Apple CEO Steve Jobs and Rolling Stone (and trained accountant) Mick Jagger were in Brussels Wednesday, to hear EU competition commissioner Neelie Kroes warn that music labels and technology firms must do better in Europe.
The roundtable meeting was called because European regulators want to stamp out territorial limitations on the consumer’s right to seek out the best deal online.
“The European Union aims to create a competitive single market, where consumers throughout the Union can choose freely among products and services, regardless of national borders. The internet has tremendous potential to help to achieve that aim and it has already helped in many ways. But some Commission competition cases—such as the recent iTunes case-have cast doubt on whether the opportunities provided by the internet are being fulfilled or are hindered by barriers created in the off-line world without consideration of their on-line effects,” the EU explains.
Kroes said “The people of Europe were promised a union, a place without borders: but on the internet they have not yet got it. Progress has been made; sometimes impressive, but it is not enough. As Competition Commissioner, I want to know why. If this is because the competition rules are not clear enough, I will clarify them. If it is because the competition rules are not up to date, I will update them.
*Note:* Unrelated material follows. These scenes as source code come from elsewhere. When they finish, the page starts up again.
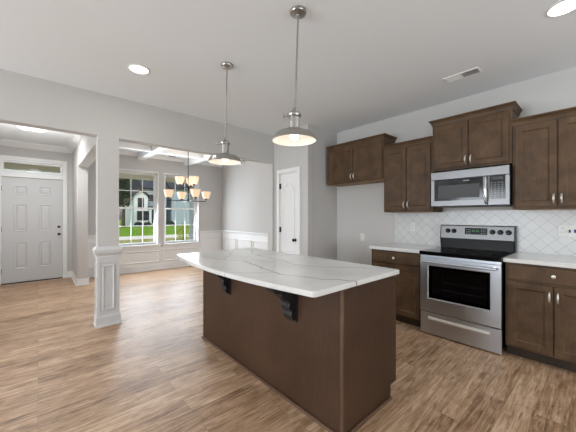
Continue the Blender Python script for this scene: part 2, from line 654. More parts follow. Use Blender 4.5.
# unseen rear walls with window openings added for the area lamps
m = MB()
m.box(XL, -3.95, YB - .12, YB, 0, H).box(-1.25, 0.25, YB - .12, YB, 0, H).box(2.95, XR + .12, YB - .12, YB, 0, H)
m.box(-3.95, -1.25, YB - .12, YB, 2.32, H).box(.25, 2.95, YB - .12, YB, 2.32, H).box(-3.95, -1.25, YB - .12, YB, 0, .15).box(.25, 2.95, YB - .12, YB, 0, .35)
struct(m.build('wall_back', 'wall'), 'rear wall behind the viewpoint')
m = MB()
m.box(XL - .12, XL, YB, .75, 0, H).box(XL - .12, XL, 3.85, YW, 0, H).box(XL - .12, XL, .75, 3.85, 0, .55).box(XL - .12, XL, .75, 3.85, 2.35, H)
struct(m.build('wall_left', 'wall'), 'left wall outside the view')


def baseboard(name, pts, inward, h=0.13, t=0.014, label=None):
    """straight run from pts[0] to pts[1]; inward = unit vector into the room"""
    (x0, y0), (x1, y1) = pts
    ix, iy = inward
    m = MB()
    def q(d0, d1, z0, z1):
        xs = sorted((x0 + ix * d0, x1 + ix * d1)) if ix else (x0, x1)
        ys = sorted((y0 + iy * d0, y1 + iy * d1)) if iy else (y0, y1)
        m.box(min(xs), max(xs), min(ys), max(ys), z0, z1)
    q(0, t, 0, h - .02)
    q(0, t * .6, h - .02, h)
    q(0, t + .012, 0, .018)
    return struct(m.build(name, 'white', bevel=0.002), label)


baseboard('baseboard_front', ((XL, YW), (-0.66, YW)), (0, -1))
baseboard('baseboard_front', ((3.118, YW), (XP, YW)), (0, -1), label='short white baseboard right of the dining opening')
baseboard('baseboard_front', ((3.118, YW2), (3.118, YW)), (-1, 0), label='white baseboard on the opening jamb')
baseboard('baseboard_pantry', ((XP, YP), (XP, 3.24)), (-1, 0), label='short white baseboard beside the pantry door')
baseboard('baseboard_pantry', ((XP - .014, YP), (XR, YP)), (0, -1), label='white baseboard on the pantry wall')
baseboard('baseboard_right', ((XR, 2.03), (XR, YP)), (-1, 0), label='white baseboard in the fridge space')
baseboard('baseboard_foyer', ((0.46, YF), (0.55, YF)), (0, -1), label='short white baseboard right of the front door')
baseboard('baseboard_foyer', ((0.55, 6.5), (0.55, YF)), (-1, 0), label='white baseboard on the foyer side of the wall stub')
baseboard('baseboard_foyer', ((0.536, 6.5), (0.724, 6.5)), (0, -1), label='white baseboard wrapping the end of the wall stub')
baseboard('baseboard_foyer', ((0.71, 6.5), (0.71, YD)), (1, 0))
baseboard('baseboard_foyer', ((-0.70, YW2), (-0.70, YF)), (1, 0))
baseboard('baseboard_dining', ((0.71, YD), (3.9, YD)), (0, -1), 0.15, 0.018, label='tall white baseboard under the dining windows')
baseboard('baseboard_dining', ((3.9, YW2), (3.9, YD)), (-1, 0), 0.15, 0.018, label='tall white baseboard on the dining room right wall')

# ------------------------------------------------------------------ wainscot
def frame_moulding(m, x0, x1, z0, z1):
    m.rings(x0, x1, z0, z1, [(0, 0), (0, -.016), (.006, -.020), (.016, -.016), (.022, -.006), (.026, 0)], cap=False, back=False)


def wainscot(name, loc, rz, length, panels, railspans, label, zt=0.86):
    r = semp(name, loc, rz, label)
    m = MB().box(0, length, -.006, 0, 0, zt)
    m.build('backing_board', 'white', r)
    for p in panels:
        q = MB()
        frame_moulding(q, *p)
        o = q.build('panel_moulding', 'white', r, loc=(0, -.006, 0))
    for a, b in railspans:
        q = MB()
        q.prism([(0, zt - .03), (-.014, zt - .03), (-.018, zt - .005), (-.034, zt + .01), (-.036, zt + .035), (0, zt + .04)], 'x', a, b)
        q.build('chair_rail', 'white', r)
    return r


# front wall: low panels under the windows, taller ones beside them. local x -> world x
wainscot('trim_1', (0.71, YD, 0), 0, W1[0] - .04 - .71, [(.06, .50, .20, .705)], [(0, W1[0] - .05 - .71)], 'white wainscot left of the dining windows')
wainscot('trim_2', (W1[0] - .04, YD, 0), 0, W2[1] - W1[0] + .08, [(.045, .955, .20, .47), (1.02, 1.93, .20, .47)], [], 'white wainscot panels below the dining windows', zt=.55)
wainscot('trim_3', (W2[1] + .04, YD, 0), 0, 3.9 - W2[1] - .04, [(.06, .60, .20, .705)], [(0.005, 3.9 - W2[1] - .04)], 'white wainscot right of the dining windows')
# right wall: faces -x ; local x -> -y
wainscot('trim_4', (3.9, YD - .037, 0), -PI / 2, YD - .037 - YW2, [(.05, .70, .20, .705), (.78, 1.45, .20, .705), (1.52, 2.19, .20, .705), (2.26, 2.93, .20, .705)], [(0, YD - YW2 - .037)], 'white wainscot along the dining room right wall')

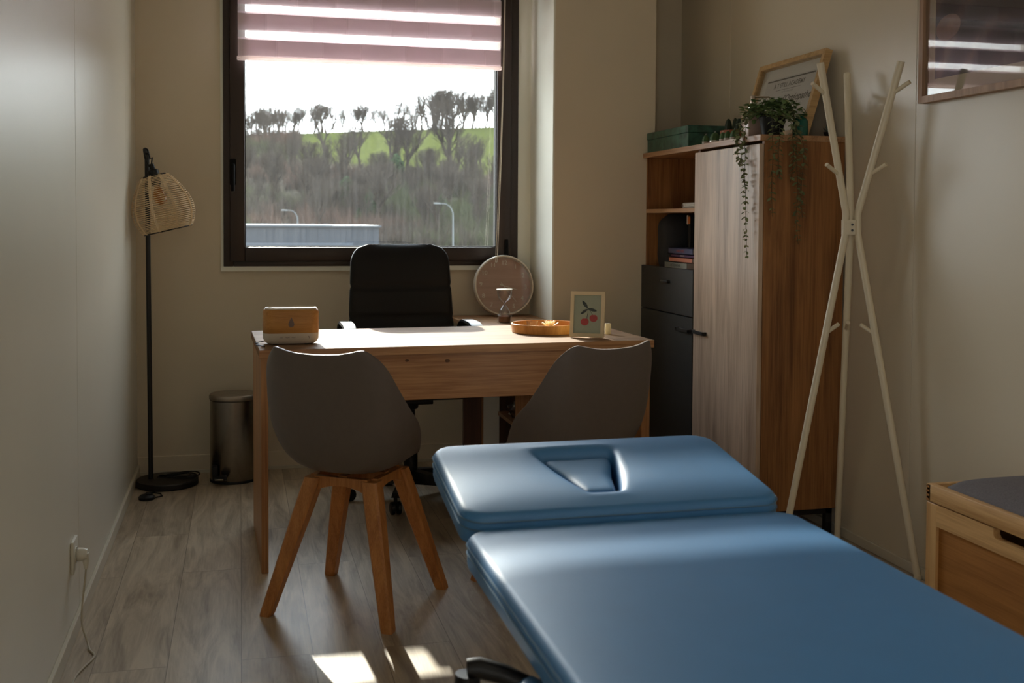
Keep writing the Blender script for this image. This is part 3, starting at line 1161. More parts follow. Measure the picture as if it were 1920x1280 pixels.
# ------------------------------------------------------------------ tall cabinet
cb = thing('tall_cabinet', 'tall oak cabinet with pale door, open shelves and anthracite drawer', 'cabinet', (2.02, 4.25, 0))
og = Vector(cb.location)
CY0, CY1, CXF, CXB, CZ = 3.648, 4.852, 1.866, 2.195, 1.503
CYM = 4.235
MB(og).box(CXF-0.018, CXB, CY0-0.001, CY1+0.004, CZ-0.022, CZ, 0.001, 1).build('top_panel', M['oak_edge'], cb, smooth=False)
MB(og).box(CXF, CXB, CY0, CY0+0.020, 0.105, CZ-0.022, 0.001, 1).build('side_panel', M['oak_side'], cb, smooth=False)
MB(og).box(CXF, CXB, CY1-0.022, CY1, 0.105, CZ-0.022, 0.001, 1).build('side_panel', M['oak_side'], cb, smooth=False)
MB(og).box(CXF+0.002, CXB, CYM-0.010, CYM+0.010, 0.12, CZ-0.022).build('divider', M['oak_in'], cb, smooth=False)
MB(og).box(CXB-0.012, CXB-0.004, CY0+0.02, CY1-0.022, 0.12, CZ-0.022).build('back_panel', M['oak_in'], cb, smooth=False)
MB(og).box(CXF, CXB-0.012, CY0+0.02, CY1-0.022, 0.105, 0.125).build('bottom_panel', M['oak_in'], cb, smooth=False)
MB(og).box(CXF-0.004, CXB-0.012, CYM+0.010, CY1-0.022, 1.222, 1.240, 0.001, 1).build('shelf', M['oak_edge'], cb, smooth=False)
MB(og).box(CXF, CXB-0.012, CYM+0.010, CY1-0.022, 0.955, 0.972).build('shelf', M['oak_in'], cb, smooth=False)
dr = MB(og).box(CXF-0.019, CXF-0.001, CY0+0.002, CYM-0.003, 0.11, CZ-0.034, 0.001, 1).build('door', M['oak_pale'], cb, smooth=False)
b = MB(og)
b.box(CXF-0.034, CXF-0.030, 4.098, CYM-0.012, 0.716, 0.730, 0.001, 1)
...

And of course, if this is because the competition rules are not being respected, consumers and companies should know that I will enforce them.”
Internal market commissioner Charlie McCreevy said “It is high time that we tackle unnecessary barriers to improve the regulatory environment to make the internal market on the internet a reality.”
And unless the sundry chiefs meet the challenge of doing business in a unified common market (as the EU is), then European trade enforcers will step in and force them too, Kroes warned
Jobs may be in Europe to attend Apple Expo in Paris, which opened in a blaze of nothing this week.